▸ Recorded information:
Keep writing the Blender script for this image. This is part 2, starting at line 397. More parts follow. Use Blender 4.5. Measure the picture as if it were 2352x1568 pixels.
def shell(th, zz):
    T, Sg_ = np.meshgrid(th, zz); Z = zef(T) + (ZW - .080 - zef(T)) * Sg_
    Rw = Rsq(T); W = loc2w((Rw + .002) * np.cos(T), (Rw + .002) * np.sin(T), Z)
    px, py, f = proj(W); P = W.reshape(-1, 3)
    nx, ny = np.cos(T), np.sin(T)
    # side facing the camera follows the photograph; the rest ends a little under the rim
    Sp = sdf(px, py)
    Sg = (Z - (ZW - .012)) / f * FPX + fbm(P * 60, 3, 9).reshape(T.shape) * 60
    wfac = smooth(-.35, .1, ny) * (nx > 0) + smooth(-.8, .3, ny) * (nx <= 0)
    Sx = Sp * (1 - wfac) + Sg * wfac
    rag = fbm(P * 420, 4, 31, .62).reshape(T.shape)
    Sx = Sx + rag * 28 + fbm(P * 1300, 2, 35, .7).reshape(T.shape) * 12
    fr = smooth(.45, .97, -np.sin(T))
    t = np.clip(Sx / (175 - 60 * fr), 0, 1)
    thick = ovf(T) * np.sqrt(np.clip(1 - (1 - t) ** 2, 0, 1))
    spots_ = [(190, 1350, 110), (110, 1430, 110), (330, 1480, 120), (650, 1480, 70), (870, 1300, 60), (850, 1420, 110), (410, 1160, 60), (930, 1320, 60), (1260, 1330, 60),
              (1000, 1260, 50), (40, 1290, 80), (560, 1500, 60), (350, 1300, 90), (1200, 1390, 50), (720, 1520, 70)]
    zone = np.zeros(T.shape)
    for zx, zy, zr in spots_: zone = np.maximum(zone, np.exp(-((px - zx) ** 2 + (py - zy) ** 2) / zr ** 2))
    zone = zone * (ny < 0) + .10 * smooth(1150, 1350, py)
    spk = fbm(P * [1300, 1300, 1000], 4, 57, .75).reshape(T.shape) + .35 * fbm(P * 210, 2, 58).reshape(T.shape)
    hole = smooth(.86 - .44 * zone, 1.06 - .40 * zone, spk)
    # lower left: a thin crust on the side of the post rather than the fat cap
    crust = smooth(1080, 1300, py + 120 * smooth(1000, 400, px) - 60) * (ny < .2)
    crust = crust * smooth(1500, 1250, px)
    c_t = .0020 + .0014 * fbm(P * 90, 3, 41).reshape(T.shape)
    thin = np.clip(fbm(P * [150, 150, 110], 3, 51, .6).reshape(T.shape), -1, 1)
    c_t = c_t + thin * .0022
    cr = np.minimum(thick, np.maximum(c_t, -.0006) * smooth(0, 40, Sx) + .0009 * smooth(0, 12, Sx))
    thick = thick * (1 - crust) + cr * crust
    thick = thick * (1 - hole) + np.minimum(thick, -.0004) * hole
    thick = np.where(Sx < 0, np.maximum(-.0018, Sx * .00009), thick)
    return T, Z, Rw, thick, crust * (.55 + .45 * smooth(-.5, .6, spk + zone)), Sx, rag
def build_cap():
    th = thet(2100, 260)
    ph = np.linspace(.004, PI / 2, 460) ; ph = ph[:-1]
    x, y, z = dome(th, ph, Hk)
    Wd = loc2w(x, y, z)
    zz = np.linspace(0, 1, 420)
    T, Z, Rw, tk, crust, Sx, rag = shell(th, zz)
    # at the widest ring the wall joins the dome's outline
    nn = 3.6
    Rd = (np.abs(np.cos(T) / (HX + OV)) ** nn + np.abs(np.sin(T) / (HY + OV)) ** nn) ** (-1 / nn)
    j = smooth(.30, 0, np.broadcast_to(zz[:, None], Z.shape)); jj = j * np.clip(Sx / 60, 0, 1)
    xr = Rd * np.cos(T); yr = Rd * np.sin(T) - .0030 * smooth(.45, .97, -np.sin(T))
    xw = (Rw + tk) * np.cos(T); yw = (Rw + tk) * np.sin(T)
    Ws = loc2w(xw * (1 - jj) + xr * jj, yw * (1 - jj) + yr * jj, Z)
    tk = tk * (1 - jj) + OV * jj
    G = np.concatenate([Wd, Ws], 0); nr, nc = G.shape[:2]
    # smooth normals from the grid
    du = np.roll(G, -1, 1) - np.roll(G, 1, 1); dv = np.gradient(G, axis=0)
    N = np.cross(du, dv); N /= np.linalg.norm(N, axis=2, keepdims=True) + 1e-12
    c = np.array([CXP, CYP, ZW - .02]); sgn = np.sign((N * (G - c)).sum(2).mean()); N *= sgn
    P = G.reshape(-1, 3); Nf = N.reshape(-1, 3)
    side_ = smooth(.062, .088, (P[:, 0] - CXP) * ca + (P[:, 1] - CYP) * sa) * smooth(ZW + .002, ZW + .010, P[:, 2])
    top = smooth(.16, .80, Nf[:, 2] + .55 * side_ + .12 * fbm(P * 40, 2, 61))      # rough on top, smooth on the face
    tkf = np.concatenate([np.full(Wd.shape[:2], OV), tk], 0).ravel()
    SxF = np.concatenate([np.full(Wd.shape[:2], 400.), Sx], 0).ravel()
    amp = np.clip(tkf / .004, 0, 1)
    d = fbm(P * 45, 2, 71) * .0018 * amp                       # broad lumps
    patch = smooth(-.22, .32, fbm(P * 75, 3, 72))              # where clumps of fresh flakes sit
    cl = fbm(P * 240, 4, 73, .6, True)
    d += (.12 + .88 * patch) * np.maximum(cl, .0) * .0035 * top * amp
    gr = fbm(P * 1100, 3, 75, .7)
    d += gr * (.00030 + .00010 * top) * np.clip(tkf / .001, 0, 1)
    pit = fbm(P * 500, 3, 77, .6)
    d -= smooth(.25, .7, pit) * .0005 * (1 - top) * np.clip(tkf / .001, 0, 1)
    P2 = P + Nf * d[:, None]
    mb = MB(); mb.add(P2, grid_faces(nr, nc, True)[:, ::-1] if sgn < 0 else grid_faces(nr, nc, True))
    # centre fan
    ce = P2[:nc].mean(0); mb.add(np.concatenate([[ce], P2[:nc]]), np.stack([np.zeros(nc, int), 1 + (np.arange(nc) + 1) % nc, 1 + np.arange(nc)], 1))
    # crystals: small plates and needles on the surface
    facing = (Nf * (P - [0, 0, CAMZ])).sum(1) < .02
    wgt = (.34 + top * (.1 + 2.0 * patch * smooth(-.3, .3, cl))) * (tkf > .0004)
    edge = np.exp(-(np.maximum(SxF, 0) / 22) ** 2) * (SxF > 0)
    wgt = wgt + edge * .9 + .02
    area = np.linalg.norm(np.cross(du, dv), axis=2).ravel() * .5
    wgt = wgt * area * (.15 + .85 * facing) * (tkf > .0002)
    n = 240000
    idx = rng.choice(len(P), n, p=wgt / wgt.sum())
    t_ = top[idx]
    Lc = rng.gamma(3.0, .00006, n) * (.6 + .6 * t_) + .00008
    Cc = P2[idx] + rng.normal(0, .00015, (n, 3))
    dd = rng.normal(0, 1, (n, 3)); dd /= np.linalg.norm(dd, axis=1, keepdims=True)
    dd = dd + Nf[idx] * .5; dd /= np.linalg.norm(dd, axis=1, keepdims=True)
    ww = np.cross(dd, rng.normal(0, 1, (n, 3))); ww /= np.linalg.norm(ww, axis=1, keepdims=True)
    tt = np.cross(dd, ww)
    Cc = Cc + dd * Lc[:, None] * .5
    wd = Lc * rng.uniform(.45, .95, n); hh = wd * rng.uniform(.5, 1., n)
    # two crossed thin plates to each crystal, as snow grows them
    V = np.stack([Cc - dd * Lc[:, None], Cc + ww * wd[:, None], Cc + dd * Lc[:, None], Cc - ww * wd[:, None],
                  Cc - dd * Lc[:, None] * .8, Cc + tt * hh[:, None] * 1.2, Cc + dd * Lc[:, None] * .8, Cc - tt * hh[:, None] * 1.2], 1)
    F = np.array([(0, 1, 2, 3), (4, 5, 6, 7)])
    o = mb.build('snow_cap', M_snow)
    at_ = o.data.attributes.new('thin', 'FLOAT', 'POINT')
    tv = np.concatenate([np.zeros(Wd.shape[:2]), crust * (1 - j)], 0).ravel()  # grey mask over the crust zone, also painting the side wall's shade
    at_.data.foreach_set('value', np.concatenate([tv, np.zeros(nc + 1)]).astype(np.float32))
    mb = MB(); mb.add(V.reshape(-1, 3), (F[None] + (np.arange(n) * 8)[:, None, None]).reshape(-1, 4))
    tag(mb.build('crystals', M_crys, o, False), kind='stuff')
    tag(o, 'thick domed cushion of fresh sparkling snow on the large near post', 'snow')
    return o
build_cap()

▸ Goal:
Nothing but the lines from the one with "c_t = c_t + thin * .0022" to the one with "cr = np.minimum(thick, np.maximum(c_t, -.0006)" should be echoed, both of them included, exactly as written.

▸ Result of this task:
    c_t = c_t + thin * .0022
    cr = np.minimum(thick, np.maximum(c_t, -.0006) * smooth(0, 40, Sx) + .0009 * smooth(0, 12, Sx))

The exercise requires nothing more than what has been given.